===== Material
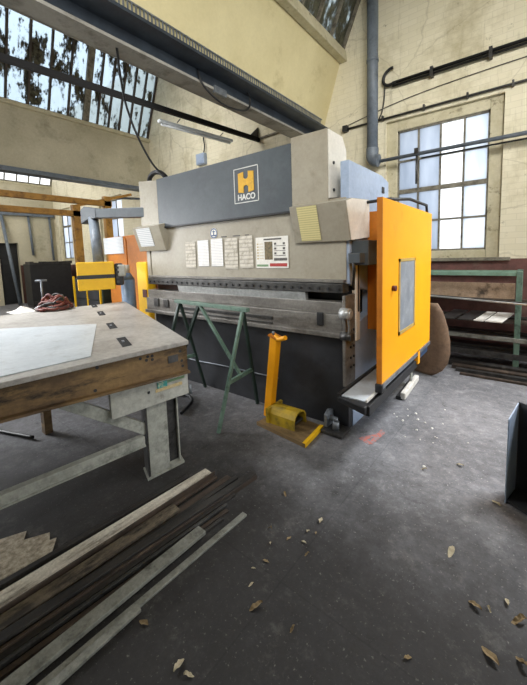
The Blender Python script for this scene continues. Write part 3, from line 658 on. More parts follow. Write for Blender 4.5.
gf = thing('storage_gantry', 'orange-brown steel gantry frame in the far left bay', 'frame', (-8.2, 3, 0))
MB().box(-8.26, -8.14, -1.5, 4.3, 2.79, 2.91).build('upper_beam', K['amber'], gf)
MB().box(-8.26, -8.14, -1.5, 3.6, 2.5, 2.62).build('lower_beam', K['amber'], gf)
MB().box(-8.26, -8.14, 3.4, 3.56, 0, 2.75).build('post', K['amber'], gf)
MB().box(-8.26, -8.14, 4.12, 4.28, 0, 3.02).build('post', K['amber'], gf)
MB().bar((-8.2, 3.5, 2.74), (-8.2, 4.85, 3.15), .06, .06).build('brace', K['amber'], gf)
MB().box(-8.26, -8.14, .0, .12, 0, 2.8).build('post', K['amber'], gf)
tag(MB().cyl((-8.35, 4.5, 3.05), (-8.35, 5.44, 3.12), .03, 8).build('wall_pipe', K['pipegrey']), 'grey pipe stub below the far valley beam by the gantry', 'pipe')

rl = thing('wall_rail', 'grey horizontal rail fixed across the far left wall', 'rail', (-14.6, 4, 3.18))
MB().box(-14.73, -14.6, -2, 5.4, 3.18, 3.28).build('rail', K['pipegrey'], rl)
tag(MB().cyl((-14.1, 3.9, 0), (-14.66, 3.76, 3.17), .05, 10).build('leaning_pole', K['pipegrey']), 'long grey pole leaning against the far wall rail', 'pole')
tag(MB().cyl((-14.68, 4.57, 3.18), (-14.68, 4.62, 1.75), .04, 8).build('drop_pipe', K['pipegrey']), 'grey drop pipe on the far wall above the black crate, left of two', 'pipe', 'drop pipes on the far wall')
tag(MB().cyl((-14.68, 5.25, 3.18), (-14.68, 5.28, 1.55), .04, 8).build('drop_pipe', K['pipegrey']), 'grey drop pipe on the far wall nearest the corner, right of two', 'pipe', 'drop pipes on the far wall')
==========
▶ _Written exercise_: Write out exactly the lines between the start of the data and the line with "the gantry', 'pipe')", including both, but none of the pictures.

▶ _Answer to the problem_:
The Blender Python script for this scene continues. Write part 3, from line 658 on. More parts follow. Write for Blender 4.5.
gf = thing('storage_gantry', 'orange-brown steel gantry frame in the far left bay', 'frame', (-8.2, 3, 0))
MB().box(-8.26, -8.14, -1.5, 4.3, 2.79, 2.91).build('upper_beam', K['amber'], gf)
MB().box(-8.26, -8.14, -1.5, 3.6, 2.5, 2.62).build('lower_beam', K['amber'], gf)
MB().box(-8.26, -8.14, 3.4, 3.56, 0, 2.75).build('post', K['amber'], gf)
MB().box(-8.26, -8.14, 4.12, 4.28, 0, 3.02).build('post', K['amber'], gf)
MB().bar((-8.2, 3.5, 2.74), (-8.2, 4.85, 3.15), .06, .06).build('brace', K['amber'], gf)
MB().box(-8.26, -8.14, .0, .12, 0, 2.8).build('post', K['amber'], gf)
tag(MB().cyl((-8.35, 4.5, 3.05), (-8.35, 5.44, 3.12), .03, 8).build('wall_pipe', K['pipegrey']), 'grey pipe stub below the far valley beam by the gantry', 'pipe')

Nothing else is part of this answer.